Tu należy nadmienić, że wiele tego rodzaju podmiotów tak konstruuje umowę z klientem, aby zapewnić sobie pośrednictwo w rozliczeniu pomiędzy nim a bankiem. Oznacza to, że po prawomocnej decyzji sądu bank wpłaca zasądzone środki nie na konto frankowicza, a reprezentującej go kancelarii.
Ta z kolei pobiera z tej kwoty swoją prowizję, a następnie przelewa resztę na rachunek swojego klienta.

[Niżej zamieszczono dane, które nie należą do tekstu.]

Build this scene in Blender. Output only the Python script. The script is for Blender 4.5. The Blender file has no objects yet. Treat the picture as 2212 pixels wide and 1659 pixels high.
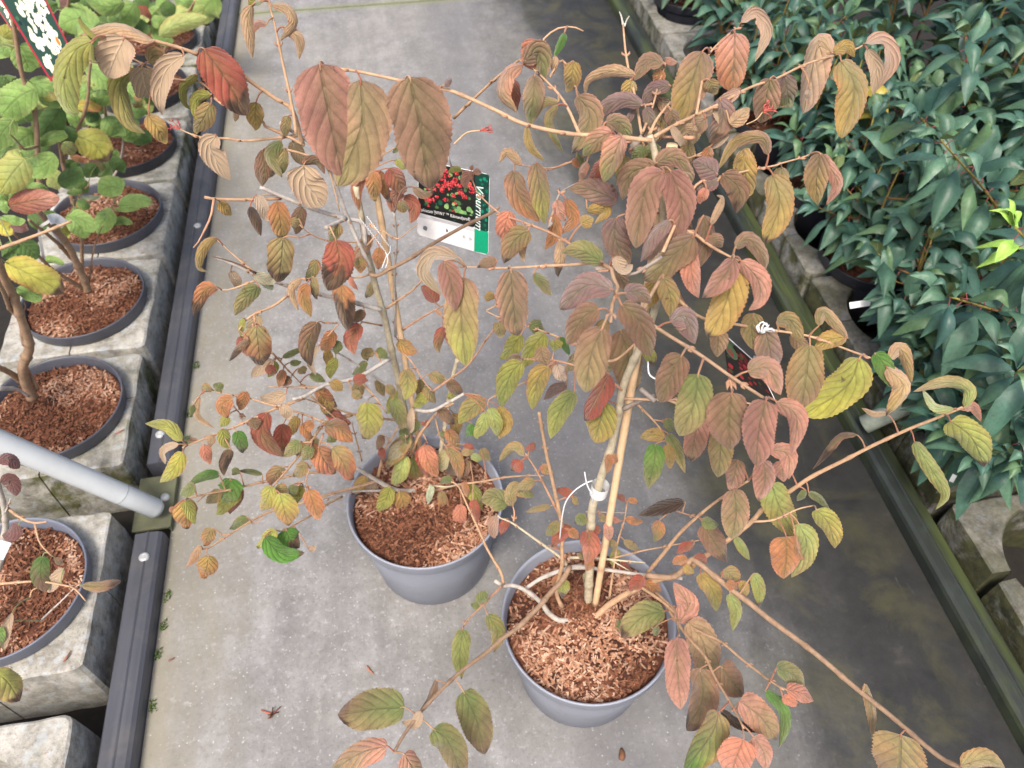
import bpy, math, random
from mathutils import Vector, Matrix, noise
R = math.radians
random.seed(7)
S = bpy.context.scene
COL = S.collection

# ------------------------------------------------------------------ camera
CAM_H, PITCH, YAW, FPX = 1.5, R(49.4), R(9.42), 1703.0     # focal length in units of a 2212 px wide picture
cd = bpy.data.cameras.new('camera'); cam = bpy.data.objects.new('camera', cd); COL.objects.link(cam)
cam.location = (0, 0, CAM_H)
cam.rotation_euler = (math.pi/2 - PITCH, 0, -YAW)
cd.sensor_width = 36.0; cd.lens = 36.0*FPX/2212.0
cd.clip_start = 0.02; cd.clip_end = 400
cd.dof.use_dof = True; cd.dof.focus_distance = .95; cd.dof.aperture_fstop = 8.0
S.camera = cam
# ------------------------------------------------------------------ light: bright overcast sky
SUN_EL, SUN_AZ = R(58), R(205)
w = bpy.data.worlds.new('World'); S.world = w; w.use_nodes = True
nt = w.node_tree; bgn = nt.nodes['Background']
sky = nt.nodes.new('ShaderNodeTexSky'); sky.sky_type = 'NISHITA'; sky.sun_disc = False
sky.sun_elevation = SUN_EL; sky.sun_rotation = SUN_AZ
sky.air_density = 1.0; sky.dust_density = 6.0; sky.ozone_density = 0.6
nt.links.new(sky.outputs[0], bgn.inputs[0]); bgn.inputs[1].default_value = 0.12
sd = bpy.data.lights.new('sun', 'SUN'); sun = bpy.data.objects.new('sun', sd); COL.objects.link(sun)
sd.energy = 1.9; sd.angle = R(16); sd.color = (1.0, 0.94, 0.86)
d = Vector((math.sin(SUN_AZ)*math.cos(SUN_EL), math.cos(SUN_AZ)*math.cos(SUN_EL), math.sin(SUN_EL)))
sun.rotation_euler = d.to_track_quat('Z', 'Y').to_euler()
S.view_settings.view_transform = 'Standard'; S.view_settings.look = 'None'
S.view_settings.exposure = 0.84; S.view_settings.gamma = 1.0

# ------------------------------------------------------------------ measuring helpers
FH = Vector((math.sin(YAW), math.cos(YAW), 0)); RT = Vector((math.cos(YAW), -math.sin(YAW), 0))
CP, SP = math.cos(PITCH), math.sin(PITCH)
OX = {'1': 0, '2': 1000, '3': 2000, '4': 2996}; OY = {'A': 0, 'B': 750, 'C': 1500, 'D': 2247}
def px(reg, x, y):                                   # a traced point -> position in the 2212 wide picture
    return ((OX[reg[1]] + x/2.011)/1.8517, (OY[reg[0]] + y/2.011)/1.8517)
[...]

Jeśli jednak kancelaria zostanie objęta postępowaniem restrukturyzacyjnym i nie rozliczy się z klientem, zostanie on postawiony w naprawdę niełatwej sytuacji.
Dochodzenie roszczeń od spółki kapitałowej, nad którą roztoczono restrukturyzacyjny parasol ochronny, jest niezwykle trudne, a możliwości egzekucji roszczeń są wówczas bardzo ograniczone.
Przekonali się o tym klienci Europejskiego Centrum Odszkodowań, które jesienią ubiegłego roku złożyło wniosek do Sądu Rejonowego w Legnicy o wszczęcie postępowania sanacyjnego, na które sąd wyraził zgodę w kilka tygodni później.
EuCO zalega swoim klientom miliony złotych, i choć deklaruje, że rozliczenie z nimi jest dla firmy priorytetem, nie zmienia to faktu, że wiele osób, często będących w naprawdę kryzysowej sytuacji życiowej, czeka obecnie na swoje pieniądze bez żadnej gwarancji, że je otrzyma.
Lepiej więc wybierać kancelarię frankową w oparciu o obiektywne dane, takie jak rejestr adwokatów czy prawomocne wyroki sądów uzyskane przez podmiot, niż przez tworzone przez marketingowców porównywarki cen, które wcale nie odzwierciedlają sytuacji na rynku usług prawnych.